I’m not saying that you are sexist but I fear a lot of the resistance to Hillary is . I worry about this (and not because I am a big Hillary fan) and am not surprised by an interesting analysis of her ratings in the US whenever she announces running for office (power!) her popularity plummets, when otherwise it is high, based on her work as First Lady, on welfare reform and as Senator). Now, why doesn’t that surprise me?
Take a look here for more if you’re interested (too uncritical for me overall but got some good points): http://www.dailykos.com/story/2016/6/11/1537582/-The-most-thorough-profound-and-moving-defense-of-Hillary-Clinton-I-have-ever-seen
I’ve been musing on a Clinton/May/Eagle/Merkel/Colau scenario and there must be others….very interesting.
Thanks Jackie. Only a hard core denialist would deny there’s sexist – nay, misogynist – resistance to a female US President. However … one, Clinton’s sex is insufficient ground for ignoring the death she’s rained down on the middle east (it’s even possible some of the victims were female!) and the neoliberal outlook (it’s even possible some of those Americans thrown into poverty are female!) that puts her in such close relations with a Big Capital that, as I say in my piece, always looks for payback. Sanders, for all his faults, was always the more progressive choice.

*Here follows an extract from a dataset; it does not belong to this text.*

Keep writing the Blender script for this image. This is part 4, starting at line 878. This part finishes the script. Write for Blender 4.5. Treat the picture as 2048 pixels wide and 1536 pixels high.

Two, there has been a coordinated drive in corporate and social media to paint all opposition to her as either sexist or, when coming from women, a betrayal. That second category is is why I began my post with the Steinem and Albright assertions.
I’m afraid the Daily Kos piece mixes generalisation with strawman argument and fails entirely to address the nitty gritty of Clinton’s war mongering. I remain unmoved, and unimpressed by that throwaway finale: “She’s going to be a fine president. I’m with her.”